* [SHORT TASK] Find the lines with "parts" in them and copy them out.

* [RECORDS SHOWN]
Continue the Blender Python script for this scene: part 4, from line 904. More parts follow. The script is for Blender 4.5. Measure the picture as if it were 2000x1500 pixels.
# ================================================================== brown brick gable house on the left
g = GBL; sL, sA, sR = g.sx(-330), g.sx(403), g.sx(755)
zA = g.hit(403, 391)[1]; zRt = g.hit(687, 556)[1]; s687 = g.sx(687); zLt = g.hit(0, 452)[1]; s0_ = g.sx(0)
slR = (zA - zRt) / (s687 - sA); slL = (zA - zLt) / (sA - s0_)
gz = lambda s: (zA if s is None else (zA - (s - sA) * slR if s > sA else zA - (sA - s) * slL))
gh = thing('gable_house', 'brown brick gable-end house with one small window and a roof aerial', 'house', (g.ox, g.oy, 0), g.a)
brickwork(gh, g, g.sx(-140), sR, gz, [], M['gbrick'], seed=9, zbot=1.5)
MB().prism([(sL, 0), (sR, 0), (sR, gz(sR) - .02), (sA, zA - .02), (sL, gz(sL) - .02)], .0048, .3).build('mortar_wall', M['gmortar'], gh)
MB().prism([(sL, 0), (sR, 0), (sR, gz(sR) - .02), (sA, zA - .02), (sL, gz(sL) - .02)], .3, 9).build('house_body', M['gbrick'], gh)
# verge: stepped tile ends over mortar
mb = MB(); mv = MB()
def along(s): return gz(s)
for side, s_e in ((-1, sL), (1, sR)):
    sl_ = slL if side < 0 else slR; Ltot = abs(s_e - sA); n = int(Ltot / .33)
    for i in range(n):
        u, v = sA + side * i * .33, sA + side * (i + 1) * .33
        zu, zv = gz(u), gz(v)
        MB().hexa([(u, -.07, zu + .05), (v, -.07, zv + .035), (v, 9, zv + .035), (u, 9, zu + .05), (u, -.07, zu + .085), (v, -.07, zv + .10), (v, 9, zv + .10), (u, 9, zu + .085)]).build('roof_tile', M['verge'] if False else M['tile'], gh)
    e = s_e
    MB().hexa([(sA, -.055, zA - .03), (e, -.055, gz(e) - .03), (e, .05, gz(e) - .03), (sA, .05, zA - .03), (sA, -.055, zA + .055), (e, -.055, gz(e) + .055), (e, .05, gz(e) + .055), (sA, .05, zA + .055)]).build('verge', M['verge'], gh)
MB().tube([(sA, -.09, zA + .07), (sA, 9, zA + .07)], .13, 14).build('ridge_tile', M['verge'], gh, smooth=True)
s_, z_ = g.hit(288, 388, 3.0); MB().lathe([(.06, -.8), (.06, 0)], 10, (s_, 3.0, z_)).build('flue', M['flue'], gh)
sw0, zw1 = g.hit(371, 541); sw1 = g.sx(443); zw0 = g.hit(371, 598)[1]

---

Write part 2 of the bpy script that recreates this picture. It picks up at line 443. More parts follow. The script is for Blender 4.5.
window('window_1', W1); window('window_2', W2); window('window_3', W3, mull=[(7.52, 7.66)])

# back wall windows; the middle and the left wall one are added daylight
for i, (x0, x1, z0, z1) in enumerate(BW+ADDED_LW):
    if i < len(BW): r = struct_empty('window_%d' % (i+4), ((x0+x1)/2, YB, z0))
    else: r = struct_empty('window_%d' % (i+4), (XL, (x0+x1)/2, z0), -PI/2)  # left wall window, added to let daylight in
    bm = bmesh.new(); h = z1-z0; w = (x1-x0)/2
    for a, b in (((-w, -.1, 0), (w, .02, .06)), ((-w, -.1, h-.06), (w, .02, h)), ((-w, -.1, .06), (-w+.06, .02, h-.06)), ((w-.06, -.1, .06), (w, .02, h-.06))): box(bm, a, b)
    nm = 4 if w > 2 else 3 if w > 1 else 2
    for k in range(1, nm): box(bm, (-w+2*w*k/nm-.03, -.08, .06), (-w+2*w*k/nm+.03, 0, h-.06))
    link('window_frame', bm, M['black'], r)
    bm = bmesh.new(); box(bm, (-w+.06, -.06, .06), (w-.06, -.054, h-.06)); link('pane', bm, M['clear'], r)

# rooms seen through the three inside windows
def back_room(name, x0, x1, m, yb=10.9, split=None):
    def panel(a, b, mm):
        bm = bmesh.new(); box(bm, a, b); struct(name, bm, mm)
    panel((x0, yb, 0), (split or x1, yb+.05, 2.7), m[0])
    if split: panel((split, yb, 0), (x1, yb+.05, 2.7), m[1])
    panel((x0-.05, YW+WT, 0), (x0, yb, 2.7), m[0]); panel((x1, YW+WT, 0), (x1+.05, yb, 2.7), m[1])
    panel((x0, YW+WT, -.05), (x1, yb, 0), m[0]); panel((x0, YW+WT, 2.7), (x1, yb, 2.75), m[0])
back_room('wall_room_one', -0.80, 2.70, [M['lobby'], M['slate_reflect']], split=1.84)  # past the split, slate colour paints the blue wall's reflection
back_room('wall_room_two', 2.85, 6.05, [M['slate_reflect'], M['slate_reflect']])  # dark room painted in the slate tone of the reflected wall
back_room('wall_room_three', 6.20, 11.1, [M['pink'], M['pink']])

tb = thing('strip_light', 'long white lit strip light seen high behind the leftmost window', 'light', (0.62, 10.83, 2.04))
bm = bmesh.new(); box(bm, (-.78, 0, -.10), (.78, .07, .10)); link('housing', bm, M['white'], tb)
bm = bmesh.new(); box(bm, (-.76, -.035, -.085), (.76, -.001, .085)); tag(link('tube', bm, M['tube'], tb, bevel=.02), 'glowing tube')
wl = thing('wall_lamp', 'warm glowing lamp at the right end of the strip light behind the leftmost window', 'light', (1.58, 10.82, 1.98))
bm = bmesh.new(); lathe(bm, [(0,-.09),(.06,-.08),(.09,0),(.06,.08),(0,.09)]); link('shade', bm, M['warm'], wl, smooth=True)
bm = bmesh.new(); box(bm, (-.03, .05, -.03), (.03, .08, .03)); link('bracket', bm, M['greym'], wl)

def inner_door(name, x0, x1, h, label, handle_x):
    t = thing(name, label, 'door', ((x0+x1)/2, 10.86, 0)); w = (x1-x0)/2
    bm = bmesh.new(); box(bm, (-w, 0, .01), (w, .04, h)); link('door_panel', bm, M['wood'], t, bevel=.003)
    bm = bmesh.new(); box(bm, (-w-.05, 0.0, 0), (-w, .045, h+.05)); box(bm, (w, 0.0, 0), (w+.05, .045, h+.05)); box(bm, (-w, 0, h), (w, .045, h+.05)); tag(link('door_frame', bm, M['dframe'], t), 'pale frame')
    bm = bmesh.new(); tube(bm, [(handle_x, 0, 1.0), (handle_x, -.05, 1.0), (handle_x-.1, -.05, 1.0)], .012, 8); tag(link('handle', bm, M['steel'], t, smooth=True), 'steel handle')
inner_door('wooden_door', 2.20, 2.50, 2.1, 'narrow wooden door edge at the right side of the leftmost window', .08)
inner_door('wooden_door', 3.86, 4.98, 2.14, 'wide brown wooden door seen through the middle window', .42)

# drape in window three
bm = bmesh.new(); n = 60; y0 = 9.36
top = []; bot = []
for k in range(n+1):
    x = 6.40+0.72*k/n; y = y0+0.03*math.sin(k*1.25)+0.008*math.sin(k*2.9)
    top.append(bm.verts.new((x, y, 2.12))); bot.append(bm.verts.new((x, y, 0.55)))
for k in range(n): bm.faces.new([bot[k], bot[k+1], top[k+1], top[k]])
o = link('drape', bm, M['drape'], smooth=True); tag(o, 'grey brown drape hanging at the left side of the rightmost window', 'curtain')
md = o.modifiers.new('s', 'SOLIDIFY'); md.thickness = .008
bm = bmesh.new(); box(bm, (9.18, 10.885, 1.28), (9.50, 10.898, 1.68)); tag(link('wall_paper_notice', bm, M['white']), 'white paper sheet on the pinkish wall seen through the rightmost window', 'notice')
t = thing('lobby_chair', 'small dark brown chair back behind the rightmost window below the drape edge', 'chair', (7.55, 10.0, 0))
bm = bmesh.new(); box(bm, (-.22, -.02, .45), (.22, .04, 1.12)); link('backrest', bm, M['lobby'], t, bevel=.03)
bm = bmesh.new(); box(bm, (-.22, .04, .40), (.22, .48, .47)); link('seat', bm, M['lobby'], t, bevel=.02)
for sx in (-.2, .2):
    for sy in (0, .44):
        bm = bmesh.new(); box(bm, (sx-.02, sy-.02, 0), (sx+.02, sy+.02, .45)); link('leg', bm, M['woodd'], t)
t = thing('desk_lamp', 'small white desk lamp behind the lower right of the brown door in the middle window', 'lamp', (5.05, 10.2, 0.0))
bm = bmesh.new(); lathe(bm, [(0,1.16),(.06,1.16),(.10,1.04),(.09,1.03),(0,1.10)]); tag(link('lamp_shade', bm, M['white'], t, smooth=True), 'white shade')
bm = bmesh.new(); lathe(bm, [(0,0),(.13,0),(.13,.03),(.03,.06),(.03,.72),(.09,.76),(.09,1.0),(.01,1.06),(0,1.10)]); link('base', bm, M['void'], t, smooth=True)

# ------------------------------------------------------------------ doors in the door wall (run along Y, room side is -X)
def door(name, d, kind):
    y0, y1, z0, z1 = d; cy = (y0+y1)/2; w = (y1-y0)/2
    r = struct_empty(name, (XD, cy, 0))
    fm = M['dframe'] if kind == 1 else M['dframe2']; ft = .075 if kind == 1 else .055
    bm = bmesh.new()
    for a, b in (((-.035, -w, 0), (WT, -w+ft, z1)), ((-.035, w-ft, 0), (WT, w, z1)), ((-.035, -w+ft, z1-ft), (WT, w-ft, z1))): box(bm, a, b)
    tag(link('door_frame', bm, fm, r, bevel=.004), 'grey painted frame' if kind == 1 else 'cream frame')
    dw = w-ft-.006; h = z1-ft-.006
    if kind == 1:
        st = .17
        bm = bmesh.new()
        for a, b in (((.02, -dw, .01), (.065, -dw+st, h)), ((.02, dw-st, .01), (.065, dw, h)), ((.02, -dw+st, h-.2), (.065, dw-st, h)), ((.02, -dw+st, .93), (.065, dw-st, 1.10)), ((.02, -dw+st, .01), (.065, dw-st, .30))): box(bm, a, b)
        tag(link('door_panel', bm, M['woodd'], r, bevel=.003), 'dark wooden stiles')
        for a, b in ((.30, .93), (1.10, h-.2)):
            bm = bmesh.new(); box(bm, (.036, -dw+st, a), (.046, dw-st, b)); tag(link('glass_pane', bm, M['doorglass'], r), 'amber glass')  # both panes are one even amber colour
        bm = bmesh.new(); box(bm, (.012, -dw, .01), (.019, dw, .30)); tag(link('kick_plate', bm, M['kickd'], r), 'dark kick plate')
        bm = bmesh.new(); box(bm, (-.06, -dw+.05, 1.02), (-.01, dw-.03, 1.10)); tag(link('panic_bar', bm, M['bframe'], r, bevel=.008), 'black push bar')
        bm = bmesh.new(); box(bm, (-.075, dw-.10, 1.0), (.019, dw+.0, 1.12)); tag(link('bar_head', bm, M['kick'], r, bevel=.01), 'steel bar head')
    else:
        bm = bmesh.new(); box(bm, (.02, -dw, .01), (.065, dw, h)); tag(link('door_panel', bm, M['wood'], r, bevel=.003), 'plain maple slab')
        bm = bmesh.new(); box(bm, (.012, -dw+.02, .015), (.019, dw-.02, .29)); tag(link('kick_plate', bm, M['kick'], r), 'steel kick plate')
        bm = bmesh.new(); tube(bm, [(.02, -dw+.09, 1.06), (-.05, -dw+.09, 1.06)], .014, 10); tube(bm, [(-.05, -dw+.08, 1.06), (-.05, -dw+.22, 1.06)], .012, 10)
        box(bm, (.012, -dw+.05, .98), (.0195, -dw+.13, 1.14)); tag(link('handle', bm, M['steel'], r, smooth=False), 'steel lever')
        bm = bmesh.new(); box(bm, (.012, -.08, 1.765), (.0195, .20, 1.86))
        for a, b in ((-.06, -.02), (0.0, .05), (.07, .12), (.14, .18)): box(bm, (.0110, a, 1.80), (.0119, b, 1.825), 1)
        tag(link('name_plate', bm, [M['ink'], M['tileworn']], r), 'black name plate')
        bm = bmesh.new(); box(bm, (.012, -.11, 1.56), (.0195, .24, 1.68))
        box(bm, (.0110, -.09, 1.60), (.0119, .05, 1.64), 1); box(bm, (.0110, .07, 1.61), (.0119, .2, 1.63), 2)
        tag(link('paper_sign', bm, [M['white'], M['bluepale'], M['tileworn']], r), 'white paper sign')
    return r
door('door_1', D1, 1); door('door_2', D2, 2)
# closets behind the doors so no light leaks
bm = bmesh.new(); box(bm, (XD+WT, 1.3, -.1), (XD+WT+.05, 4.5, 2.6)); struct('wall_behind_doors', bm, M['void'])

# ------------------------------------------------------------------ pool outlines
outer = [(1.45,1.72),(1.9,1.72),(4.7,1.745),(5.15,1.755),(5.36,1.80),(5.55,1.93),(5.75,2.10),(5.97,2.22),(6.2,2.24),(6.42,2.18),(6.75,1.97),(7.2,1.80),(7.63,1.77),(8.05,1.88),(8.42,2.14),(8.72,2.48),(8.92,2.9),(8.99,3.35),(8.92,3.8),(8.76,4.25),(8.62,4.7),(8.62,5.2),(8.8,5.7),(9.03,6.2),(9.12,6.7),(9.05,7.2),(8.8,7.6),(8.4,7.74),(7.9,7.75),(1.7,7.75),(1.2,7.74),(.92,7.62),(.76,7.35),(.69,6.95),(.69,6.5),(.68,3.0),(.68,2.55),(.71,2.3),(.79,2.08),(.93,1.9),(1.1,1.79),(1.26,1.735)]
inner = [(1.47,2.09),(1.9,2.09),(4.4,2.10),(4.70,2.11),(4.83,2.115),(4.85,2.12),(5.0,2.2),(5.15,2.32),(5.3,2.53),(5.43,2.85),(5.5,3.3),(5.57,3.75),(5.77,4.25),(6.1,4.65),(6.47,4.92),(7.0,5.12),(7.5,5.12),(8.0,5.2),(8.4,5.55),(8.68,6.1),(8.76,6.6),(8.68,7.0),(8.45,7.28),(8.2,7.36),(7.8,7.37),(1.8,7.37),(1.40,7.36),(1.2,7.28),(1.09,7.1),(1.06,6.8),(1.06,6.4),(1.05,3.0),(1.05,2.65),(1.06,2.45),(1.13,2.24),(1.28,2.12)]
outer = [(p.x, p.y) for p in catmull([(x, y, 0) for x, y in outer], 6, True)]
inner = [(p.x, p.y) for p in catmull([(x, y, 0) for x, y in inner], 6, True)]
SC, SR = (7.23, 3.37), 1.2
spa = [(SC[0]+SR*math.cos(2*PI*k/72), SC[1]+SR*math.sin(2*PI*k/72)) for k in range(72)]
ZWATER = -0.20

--

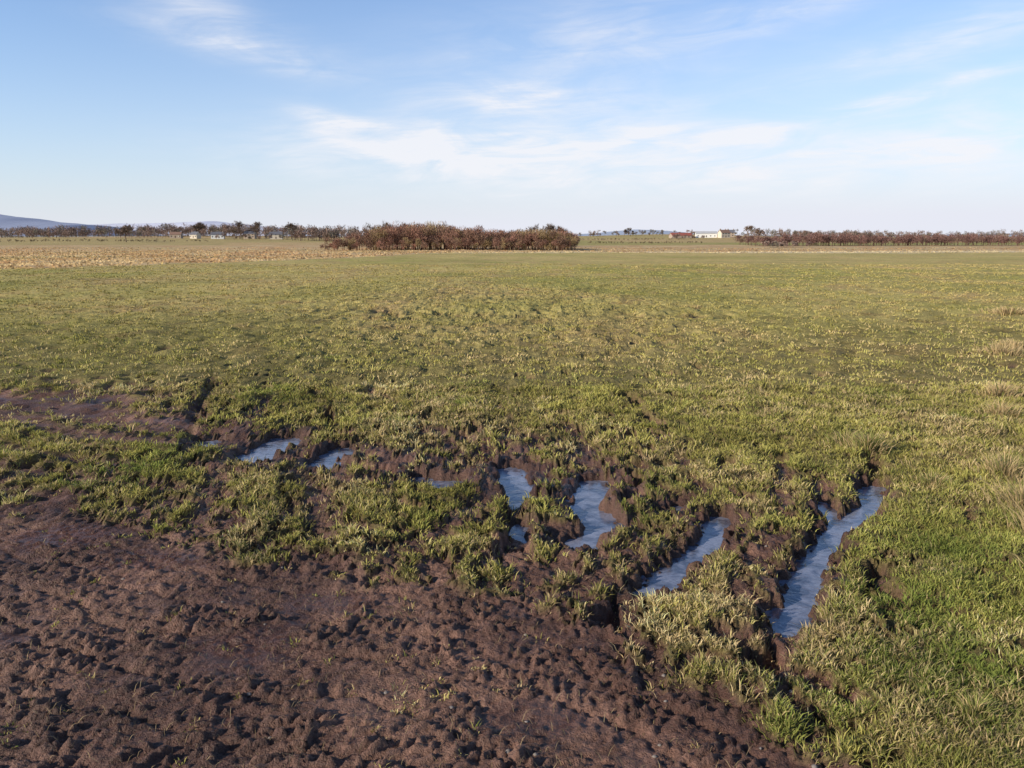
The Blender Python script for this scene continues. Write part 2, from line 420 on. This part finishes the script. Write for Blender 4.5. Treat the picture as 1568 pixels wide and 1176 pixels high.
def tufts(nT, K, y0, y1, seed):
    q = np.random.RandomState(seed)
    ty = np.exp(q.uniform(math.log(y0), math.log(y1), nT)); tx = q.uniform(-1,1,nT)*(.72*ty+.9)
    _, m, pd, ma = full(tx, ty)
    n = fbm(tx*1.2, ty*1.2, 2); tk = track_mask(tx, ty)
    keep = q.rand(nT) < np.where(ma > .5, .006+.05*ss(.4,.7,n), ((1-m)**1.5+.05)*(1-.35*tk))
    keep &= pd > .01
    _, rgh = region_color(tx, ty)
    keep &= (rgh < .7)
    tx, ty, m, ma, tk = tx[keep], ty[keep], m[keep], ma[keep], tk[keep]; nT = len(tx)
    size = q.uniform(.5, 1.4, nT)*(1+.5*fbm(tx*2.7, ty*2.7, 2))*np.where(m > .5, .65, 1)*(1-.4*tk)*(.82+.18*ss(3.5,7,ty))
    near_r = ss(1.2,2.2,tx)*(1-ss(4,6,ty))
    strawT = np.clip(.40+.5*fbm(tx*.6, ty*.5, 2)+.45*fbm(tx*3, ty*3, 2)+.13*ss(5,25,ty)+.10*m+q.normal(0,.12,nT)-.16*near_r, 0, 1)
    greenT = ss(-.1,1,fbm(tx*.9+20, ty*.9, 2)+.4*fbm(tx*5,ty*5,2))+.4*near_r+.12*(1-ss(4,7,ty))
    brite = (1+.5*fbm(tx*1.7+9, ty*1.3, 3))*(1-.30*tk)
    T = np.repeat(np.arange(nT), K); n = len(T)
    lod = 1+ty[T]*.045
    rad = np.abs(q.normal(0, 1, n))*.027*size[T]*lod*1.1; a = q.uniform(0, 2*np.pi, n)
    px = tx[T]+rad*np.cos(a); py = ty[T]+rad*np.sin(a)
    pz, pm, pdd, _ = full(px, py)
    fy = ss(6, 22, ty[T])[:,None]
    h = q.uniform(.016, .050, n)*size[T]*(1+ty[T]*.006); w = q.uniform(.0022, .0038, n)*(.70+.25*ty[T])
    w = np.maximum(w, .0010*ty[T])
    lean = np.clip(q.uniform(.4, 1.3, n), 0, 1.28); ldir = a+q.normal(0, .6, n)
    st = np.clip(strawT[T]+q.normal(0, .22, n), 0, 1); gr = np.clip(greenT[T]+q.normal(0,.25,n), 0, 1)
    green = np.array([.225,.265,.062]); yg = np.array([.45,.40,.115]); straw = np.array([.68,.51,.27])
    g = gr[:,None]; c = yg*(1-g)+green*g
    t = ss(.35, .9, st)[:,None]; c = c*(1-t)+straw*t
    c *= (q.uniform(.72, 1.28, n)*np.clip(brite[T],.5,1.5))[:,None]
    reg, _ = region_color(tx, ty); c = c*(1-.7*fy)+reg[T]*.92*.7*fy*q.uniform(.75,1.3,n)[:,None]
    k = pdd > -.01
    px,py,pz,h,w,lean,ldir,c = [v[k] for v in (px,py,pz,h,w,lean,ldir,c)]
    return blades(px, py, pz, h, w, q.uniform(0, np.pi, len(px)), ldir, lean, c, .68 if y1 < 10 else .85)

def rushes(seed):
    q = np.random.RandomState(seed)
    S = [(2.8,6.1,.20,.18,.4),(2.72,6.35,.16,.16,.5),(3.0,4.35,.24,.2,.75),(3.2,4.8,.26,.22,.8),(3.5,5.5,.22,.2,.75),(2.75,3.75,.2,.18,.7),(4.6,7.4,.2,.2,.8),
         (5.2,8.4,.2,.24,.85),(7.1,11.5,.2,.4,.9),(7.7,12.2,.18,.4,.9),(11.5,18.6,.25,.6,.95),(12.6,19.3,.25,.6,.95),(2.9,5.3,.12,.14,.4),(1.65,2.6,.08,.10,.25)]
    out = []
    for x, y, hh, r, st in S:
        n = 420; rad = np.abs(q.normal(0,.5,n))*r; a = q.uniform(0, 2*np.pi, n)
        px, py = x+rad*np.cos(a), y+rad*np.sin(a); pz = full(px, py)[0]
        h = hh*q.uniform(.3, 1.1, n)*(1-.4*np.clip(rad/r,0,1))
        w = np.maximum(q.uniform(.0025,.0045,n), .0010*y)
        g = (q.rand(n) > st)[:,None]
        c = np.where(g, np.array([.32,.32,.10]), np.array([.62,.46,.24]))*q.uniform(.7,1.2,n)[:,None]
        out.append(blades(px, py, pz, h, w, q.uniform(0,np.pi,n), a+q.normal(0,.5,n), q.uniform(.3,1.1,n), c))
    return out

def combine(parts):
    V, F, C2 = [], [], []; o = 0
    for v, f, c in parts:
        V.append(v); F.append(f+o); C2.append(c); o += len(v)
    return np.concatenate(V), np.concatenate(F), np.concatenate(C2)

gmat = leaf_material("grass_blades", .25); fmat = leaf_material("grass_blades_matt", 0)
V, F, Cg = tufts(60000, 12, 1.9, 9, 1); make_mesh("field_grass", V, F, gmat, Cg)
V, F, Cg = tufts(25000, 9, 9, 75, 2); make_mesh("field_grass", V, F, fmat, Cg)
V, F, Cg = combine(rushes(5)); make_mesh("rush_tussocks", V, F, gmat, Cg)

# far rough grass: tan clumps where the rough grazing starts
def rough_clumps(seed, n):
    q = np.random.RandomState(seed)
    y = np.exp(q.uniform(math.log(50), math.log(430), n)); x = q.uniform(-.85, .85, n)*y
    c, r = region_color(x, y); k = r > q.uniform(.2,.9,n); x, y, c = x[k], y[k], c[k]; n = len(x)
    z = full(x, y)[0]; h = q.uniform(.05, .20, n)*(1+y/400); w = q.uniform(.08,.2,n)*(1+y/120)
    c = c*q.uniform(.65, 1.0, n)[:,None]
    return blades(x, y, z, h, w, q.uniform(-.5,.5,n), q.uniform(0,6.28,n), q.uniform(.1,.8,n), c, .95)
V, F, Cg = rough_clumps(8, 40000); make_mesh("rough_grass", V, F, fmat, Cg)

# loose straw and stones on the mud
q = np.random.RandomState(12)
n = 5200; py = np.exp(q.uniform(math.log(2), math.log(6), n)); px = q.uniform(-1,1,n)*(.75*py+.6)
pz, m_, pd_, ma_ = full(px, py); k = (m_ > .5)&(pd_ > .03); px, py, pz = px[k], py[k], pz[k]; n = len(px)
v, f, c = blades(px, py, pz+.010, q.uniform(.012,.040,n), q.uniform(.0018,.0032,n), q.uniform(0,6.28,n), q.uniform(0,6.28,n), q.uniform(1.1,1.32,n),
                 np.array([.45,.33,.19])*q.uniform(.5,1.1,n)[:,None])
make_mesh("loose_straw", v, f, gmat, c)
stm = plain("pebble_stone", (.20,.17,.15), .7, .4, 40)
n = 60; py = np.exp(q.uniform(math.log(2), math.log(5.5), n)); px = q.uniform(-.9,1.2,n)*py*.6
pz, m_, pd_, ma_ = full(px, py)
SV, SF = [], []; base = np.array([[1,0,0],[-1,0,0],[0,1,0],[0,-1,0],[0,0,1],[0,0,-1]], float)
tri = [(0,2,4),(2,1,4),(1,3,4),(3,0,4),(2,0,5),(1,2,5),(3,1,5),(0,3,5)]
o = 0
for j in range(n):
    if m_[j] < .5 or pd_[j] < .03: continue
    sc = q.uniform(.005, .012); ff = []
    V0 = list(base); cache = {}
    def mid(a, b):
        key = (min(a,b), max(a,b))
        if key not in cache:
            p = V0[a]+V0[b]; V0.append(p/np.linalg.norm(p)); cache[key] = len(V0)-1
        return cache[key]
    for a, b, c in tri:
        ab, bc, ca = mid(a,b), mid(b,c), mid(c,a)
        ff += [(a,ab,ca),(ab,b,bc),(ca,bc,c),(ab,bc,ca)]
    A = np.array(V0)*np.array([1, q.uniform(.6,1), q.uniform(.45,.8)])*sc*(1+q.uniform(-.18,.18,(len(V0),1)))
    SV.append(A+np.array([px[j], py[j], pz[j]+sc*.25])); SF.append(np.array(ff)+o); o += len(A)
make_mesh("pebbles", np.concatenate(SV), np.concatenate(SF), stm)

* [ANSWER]
Continue the Blender Python script for this scene: part 4, from line 904. More parts follow. The script is for Blender 4.5. Measure the picture as if it were 2000x1500 pixels.
Write part 2 of the bpy script that recreates this picture. It picks up at line 443. More parts follow. The script is for Blender 4.5.
def combine(parts):
    for v, f, c in parts:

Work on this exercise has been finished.